While Iran's intelligence services have long used Turkey as a playground to eliminate dissidents, the recent kidnapping of Habib Chaab in Istanbul is testing Ankara's limits. While a visa-free regime between Turkey and Iran has made it easier for Iranian dissidents to come here, the Iranian secret services have also benefited from it. 

This comes as a second Khashoggi moment in Turkey. A Iranian dissident called Habib Chaab came to Istanbul to meet with a woman - said to be his ex-wife - only to end up back in Iran. He was last seen blindfolded on Iranian TV channels.

Chaab’s abduction was like a scene from a spy movie. Chaab’s ex-wife invites him to Turkey and offers to hand him some money when they meet. But as Chaab arrives in Istanbul and as gets onto a minivan to meet his ex-wife, a group of mean kidnap him and take him back to Iran.  

Turkey has detained 11 people involved in Chaab’s abduction and his smuggling to Iran. Those 11 men are believed to be working with Zindashti, who is an infamous drug lord in Turkey. 

Cooperation between Iranian intelligence and criminal groups is anything but new. Iran once hired a Mexican drug cartel to attack the Saudi Ambassador in Washington DC.

Kidnapping Iranian dissidents in Turkey is not new either. Last summer, the brother of Iranian activist Masih Alinejad was sentenced to jail in Iran. Masih lives in the US and the Iranian authorities asked Masih’s brother, who lives in Tehran, to cooperate with them. They asked Masih’s brother to invite Masih to Turkey in order for them to kidnap her and take her back to Iran. Masih has been one of the main critical voices against the regime in recent times. She organized anti-hijab protests and continues to be highly influential amongst Iranians who still live in Iran. 

But as Masih’s brother declined to cooperate, he was sentenced to eight years in prison on charges of “conspiring to act against national security,” “insulting the Supreme Leader,” and spreading “propaganda against the regime.”

Last year, another Iranian dissident, Masoud Molavi Vardanjani, was shot dead on a street in Istanbul. Another dissident, the founder and chairman of the Persian-language Gem TV company Saeed Karimian, 45, was shot dead in the neighbourhood of Maslak, along with his Kuwaiti business partner.

The vehicle used in the apparent assassination was later found burnt down.
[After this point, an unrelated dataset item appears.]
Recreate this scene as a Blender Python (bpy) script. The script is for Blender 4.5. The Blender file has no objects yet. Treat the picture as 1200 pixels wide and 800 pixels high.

Karimian had previously been tried in absentia by a Tehran court and sentenced to six years in prison for “spreading propaganda against Iran.”

In short, Turkey is a playground for Iran’s intelligence services. While a visa-free regime between Turkey and Iran has made it easier for Iranian dissidents to come here, the Iranian secret services have also benefited from it. 

Yet the kidnapping of Chaab might signal a change in the Turkish attitude towards the operations of Iranian secret services on Turkish soil.

The Turkish police allegedly has detailed information and a video of the kidnapping of Chaab. The video and this information were divulged to the British channel Sky News which spread it to the rest of the world. It is said that the Turkish authorities wanted this event to be known internationally. Turkey likely wanted to tell Iran, before the international community, that it is aware of its intelligence services’ operations and that its tolerance has limits.

Recently, ties between Turkey and Iran soured after President Erdoğan read a poem in Baku. The poem was about the “separation” of Azerbaijan. Iran, which hosts close to 25 million ethnic Azeris, regarded the poem as a threat to its sovereignty and national unity. Iran’s political leaders as well as its press united against Erdoğan. 

It appears that Ankara will respond to Iran by reminding it of its importance. There is a delicate balance between Iran and Turkey. Upending it would come at a great cost for both parties.